LENOX, Mass. - March is maple month, and farms across Berkshire County are starting to boil for maple sugar season.
What You Need To Know
- March is maple month, and farms across Berkshire County are starting to boil for maple sugar season
- At Mill Brook Sugar House, the process is just starting
- You can visit the Sugar House.
- This seasons maple syrup is already for sale.
At Mill Brook Sugar House, the process is just starting. They just started putting buckets out to collect sap on trees on Friday.
Now that the trees are starting to thaw, sap is starting to flow. Just this week, owners Bill and Elaine Markham brought in about 5,200 gallons of sap with the warmer weather.
“It ran overnight all-day Tuesday, all day Wednesday before it froze up again, so we had quite a bit of sap," Bill Markham said. "We still got a little over 1,800 gallons of sap to process. We’ll do that first thing tomorrow morning. Luckily it's nice and cold, and sap is keeping nice and fresh right now.”

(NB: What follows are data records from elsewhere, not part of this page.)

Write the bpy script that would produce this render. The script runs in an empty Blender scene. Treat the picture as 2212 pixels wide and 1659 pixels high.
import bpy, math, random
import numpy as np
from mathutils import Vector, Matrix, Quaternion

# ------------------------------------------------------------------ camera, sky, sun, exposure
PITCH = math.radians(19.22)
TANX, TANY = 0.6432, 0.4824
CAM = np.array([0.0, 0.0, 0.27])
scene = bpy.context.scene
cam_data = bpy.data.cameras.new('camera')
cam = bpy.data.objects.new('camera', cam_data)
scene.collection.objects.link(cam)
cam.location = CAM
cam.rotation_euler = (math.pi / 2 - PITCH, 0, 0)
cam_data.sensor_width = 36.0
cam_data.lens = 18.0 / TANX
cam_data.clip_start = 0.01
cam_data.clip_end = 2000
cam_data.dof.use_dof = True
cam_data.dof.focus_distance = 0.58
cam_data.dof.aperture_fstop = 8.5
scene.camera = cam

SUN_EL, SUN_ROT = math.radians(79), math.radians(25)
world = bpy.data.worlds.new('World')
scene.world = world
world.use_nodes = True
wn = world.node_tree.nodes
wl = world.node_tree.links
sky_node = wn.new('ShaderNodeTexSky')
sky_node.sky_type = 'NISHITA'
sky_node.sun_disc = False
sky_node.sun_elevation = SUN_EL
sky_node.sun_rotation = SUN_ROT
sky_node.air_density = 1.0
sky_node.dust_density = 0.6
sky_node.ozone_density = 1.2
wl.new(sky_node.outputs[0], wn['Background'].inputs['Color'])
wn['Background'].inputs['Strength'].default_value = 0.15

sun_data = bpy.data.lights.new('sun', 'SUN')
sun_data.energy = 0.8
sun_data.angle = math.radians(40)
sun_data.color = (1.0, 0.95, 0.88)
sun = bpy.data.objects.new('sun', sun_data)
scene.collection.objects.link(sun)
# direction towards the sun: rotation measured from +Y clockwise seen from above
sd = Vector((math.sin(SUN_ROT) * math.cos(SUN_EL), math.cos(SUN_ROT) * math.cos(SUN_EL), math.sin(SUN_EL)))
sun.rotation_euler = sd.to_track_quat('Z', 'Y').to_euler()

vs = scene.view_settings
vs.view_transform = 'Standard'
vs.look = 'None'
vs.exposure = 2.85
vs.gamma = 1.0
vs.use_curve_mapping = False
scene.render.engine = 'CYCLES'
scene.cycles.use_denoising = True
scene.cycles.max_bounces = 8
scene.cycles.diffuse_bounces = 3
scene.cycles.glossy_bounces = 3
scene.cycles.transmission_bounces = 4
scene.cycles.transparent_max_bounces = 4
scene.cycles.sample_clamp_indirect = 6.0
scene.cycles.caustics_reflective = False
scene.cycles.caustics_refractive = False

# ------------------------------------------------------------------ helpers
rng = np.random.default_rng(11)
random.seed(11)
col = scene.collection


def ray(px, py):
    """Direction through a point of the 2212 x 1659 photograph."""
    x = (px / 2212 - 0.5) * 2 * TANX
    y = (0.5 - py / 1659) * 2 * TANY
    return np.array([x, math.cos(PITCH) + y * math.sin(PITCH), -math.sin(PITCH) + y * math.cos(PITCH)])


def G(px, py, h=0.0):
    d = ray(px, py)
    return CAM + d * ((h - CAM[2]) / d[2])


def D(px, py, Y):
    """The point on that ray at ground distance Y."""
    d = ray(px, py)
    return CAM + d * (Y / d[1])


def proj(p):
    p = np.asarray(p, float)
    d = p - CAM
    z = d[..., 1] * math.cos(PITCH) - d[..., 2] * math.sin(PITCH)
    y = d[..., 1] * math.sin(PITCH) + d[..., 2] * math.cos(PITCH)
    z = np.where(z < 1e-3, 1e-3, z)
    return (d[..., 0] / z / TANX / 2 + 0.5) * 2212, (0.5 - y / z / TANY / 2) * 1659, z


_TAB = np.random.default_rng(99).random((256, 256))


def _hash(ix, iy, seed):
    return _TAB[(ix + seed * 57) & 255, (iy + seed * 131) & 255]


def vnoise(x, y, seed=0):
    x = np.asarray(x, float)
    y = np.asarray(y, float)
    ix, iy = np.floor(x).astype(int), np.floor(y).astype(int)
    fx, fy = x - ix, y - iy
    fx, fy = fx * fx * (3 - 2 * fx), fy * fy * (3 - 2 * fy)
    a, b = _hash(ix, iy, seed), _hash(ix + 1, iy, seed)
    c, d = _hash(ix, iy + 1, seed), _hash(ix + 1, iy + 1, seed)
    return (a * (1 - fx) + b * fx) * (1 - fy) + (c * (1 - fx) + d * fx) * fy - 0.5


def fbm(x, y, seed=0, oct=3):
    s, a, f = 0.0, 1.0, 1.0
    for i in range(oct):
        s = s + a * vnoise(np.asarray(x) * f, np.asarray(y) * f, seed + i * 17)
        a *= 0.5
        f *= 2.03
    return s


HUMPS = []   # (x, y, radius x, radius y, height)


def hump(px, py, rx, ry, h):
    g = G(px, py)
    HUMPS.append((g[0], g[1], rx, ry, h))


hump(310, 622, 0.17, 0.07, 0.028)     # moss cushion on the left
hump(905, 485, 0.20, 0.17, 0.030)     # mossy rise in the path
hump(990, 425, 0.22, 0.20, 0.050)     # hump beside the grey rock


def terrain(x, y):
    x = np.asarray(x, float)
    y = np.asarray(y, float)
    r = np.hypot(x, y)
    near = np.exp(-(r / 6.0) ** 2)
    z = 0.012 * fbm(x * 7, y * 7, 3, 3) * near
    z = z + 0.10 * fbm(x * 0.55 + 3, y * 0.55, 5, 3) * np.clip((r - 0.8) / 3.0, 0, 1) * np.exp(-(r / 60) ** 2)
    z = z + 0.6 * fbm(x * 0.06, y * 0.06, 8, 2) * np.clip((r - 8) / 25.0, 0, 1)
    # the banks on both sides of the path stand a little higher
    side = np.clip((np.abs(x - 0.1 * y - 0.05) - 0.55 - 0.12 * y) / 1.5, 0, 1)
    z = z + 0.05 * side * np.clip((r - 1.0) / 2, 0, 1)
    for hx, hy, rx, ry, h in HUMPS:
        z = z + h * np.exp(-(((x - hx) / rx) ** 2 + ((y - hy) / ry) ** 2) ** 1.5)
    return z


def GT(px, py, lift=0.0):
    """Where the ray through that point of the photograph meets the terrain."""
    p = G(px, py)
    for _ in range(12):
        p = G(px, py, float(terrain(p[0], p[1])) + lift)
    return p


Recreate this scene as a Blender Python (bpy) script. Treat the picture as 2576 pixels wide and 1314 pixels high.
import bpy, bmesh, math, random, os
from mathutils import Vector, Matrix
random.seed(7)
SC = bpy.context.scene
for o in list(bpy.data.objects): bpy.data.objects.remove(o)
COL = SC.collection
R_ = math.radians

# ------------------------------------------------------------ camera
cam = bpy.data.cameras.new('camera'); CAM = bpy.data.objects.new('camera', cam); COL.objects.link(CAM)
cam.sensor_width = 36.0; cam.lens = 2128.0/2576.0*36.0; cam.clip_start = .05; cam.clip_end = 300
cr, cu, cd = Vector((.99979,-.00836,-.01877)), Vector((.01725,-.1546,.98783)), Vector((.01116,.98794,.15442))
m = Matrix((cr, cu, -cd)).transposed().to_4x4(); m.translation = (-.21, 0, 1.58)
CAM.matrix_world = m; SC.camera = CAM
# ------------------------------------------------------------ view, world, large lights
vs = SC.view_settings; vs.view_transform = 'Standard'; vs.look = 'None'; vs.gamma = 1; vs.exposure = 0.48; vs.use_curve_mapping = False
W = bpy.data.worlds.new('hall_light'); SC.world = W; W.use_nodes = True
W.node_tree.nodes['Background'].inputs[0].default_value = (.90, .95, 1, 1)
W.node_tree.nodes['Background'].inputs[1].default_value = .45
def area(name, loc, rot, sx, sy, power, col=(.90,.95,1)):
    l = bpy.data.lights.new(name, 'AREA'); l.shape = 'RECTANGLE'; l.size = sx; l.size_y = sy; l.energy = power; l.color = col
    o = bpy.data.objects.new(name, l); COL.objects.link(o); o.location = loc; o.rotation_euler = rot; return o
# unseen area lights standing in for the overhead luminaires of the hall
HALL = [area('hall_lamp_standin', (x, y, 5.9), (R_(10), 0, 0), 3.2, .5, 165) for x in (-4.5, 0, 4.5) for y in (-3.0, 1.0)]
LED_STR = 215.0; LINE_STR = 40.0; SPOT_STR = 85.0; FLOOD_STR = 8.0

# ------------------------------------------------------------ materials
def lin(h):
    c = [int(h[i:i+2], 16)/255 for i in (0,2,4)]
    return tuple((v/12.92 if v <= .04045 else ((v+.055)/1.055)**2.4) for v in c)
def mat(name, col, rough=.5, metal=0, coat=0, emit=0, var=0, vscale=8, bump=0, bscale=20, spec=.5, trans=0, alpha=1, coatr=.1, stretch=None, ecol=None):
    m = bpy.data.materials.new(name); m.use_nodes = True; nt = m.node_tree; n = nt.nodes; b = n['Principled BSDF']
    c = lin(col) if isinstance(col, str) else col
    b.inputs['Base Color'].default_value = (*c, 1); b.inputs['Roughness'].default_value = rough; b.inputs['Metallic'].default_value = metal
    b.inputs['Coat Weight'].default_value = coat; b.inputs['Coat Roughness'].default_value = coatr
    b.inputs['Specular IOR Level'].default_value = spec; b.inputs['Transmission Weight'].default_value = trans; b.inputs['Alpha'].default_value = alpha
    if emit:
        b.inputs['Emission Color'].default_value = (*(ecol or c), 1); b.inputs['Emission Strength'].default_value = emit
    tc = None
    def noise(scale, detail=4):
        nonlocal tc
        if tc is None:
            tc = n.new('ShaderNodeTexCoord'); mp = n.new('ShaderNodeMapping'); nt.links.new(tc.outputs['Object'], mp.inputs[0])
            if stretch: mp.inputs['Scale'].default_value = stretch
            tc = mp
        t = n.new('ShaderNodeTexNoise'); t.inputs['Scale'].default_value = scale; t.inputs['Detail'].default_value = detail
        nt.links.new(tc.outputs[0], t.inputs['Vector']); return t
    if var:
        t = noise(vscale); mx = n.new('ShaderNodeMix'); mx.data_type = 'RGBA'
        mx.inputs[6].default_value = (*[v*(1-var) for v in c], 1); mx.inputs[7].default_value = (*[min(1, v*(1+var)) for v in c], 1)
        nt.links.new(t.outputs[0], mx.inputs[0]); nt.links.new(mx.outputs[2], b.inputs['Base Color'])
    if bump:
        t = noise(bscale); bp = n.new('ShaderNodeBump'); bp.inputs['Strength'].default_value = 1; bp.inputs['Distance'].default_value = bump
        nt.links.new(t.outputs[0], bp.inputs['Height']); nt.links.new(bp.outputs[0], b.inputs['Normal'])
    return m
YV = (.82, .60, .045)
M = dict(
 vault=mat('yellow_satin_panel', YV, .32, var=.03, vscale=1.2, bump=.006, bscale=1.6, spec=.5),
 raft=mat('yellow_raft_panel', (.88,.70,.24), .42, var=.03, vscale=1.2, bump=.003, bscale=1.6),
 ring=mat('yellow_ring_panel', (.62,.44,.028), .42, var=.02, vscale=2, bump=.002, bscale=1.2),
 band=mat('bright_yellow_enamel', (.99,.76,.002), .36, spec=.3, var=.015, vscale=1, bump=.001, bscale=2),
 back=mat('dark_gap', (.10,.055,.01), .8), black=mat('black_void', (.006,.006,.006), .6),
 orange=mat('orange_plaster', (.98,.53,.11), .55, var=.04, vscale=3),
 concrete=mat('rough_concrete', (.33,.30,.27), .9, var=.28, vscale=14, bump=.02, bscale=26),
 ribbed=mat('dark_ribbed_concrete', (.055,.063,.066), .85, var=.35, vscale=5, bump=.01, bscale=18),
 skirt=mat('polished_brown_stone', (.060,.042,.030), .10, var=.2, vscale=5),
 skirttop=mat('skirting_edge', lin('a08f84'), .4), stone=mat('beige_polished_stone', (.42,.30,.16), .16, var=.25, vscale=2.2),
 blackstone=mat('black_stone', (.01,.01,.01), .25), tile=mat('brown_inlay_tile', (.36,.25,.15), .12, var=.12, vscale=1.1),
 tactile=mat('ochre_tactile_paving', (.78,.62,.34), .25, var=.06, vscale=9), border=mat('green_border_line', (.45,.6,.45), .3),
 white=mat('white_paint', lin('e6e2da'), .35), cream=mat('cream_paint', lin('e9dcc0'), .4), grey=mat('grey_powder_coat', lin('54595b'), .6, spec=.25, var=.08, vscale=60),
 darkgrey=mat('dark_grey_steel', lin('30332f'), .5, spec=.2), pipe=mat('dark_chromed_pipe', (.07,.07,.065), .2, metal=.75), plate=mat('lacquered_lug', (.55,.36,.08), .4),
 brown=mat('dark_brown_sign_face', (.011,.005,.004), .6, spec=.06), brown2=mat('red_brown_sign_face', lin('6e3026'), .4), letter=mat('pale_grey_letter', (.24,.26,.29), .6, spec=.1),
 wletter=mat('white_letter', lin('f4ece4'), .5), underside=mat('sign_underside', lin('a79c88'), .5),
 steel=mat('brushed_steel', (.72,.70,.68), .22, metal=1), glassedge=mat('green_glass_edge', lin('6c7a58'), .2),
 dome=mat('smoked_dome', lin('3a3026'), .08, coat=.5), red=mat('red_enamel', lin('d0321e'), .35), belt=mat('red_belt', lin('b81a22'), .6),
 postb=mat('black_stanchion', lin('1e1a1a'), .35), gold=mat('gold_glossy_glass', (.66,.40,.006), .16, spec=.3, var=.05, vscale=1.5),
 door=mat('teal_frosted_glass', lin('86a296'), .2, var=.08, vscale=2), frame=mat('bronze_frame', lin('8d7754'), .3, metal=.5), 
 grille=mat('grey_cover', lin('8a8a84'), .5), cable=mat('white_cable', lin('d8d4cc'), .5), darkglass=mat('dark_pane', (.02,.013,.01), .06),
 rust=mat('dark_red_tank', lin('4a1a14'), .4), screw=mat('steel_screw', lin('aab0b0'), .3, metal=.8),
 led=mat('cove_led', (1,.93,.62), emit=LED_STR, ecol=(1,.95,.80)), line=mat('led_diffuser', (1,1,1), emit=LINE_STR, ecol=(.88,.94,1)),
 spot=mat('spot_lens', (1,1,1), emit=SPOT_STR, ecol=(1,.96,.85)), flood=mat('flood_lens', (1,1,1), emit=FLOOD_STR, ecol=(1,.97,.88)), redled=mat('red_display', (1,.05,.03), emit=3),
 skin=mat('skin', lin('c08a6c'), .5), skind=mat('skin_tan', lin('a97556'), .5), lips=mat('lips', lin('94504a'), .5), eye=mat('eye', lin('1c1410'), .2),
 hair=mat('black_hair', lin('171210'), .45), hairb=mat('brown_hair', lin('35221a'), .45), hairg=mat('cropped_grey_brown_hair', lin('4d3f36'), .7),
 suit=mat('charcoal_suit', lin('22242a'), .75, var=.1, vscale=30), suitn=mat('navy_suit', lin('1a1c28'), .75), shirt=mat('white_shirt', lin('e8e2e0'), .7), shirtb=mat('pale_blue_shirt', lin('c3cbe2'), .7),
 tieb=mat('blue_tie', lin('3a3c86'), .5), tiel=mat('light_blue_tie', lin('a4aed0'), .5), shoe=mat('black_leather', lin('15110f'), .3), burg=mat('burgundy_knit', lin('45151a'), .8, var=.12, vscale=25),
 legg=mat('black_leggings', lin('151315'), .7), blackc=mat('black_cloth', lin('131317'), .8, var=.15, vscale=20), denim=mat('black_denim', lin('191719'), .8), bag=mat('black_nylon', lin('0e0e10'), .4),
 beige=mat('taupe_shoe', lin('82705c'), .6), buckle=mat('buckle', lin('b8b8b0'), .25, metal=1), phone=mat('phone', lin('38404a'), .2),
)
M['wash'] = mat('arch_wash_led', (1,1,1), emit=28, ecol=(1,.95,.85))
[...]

The Sugar House started to boil on Tuesday, a little later than last year. Sap collection is all about the weather, and even with the late start, the Markham’s don’t believe it’ll have an effect on their sap production for the month.
“We have no idea what the weather's going to do for the month of March," Bill said. "Even the best forecasts aren’t very accurate for more than three or four days out. As for temperatures, now they have projections of what they think it’s going to do but until it gets here, we don’t know. Historically though, it's usually around the first week of April we go to."
The Sugar House has about 1,300 spouts in their three different locations in Pittsfield, Lenox, and Richmond. Once sap is collected it gets boiled, filtered and packaged.
Bill and Elaine have worked at the sugar house most of their life meeting new kinds of people every year.
“That’s a legacy, and teaching the little kids all about it, teaching everybody, having them realize how much works goes into what they enjoy on their pancakes and their cocktails," Elaine said. "We like to explain that part, and it’s something to do with your kids growing up, creating memories - that’s what we like to do."
The Mill Brook Sugar House has been family-owned for decades and give tours for free, open seven days a week from 10 a.m. to 4 p.m.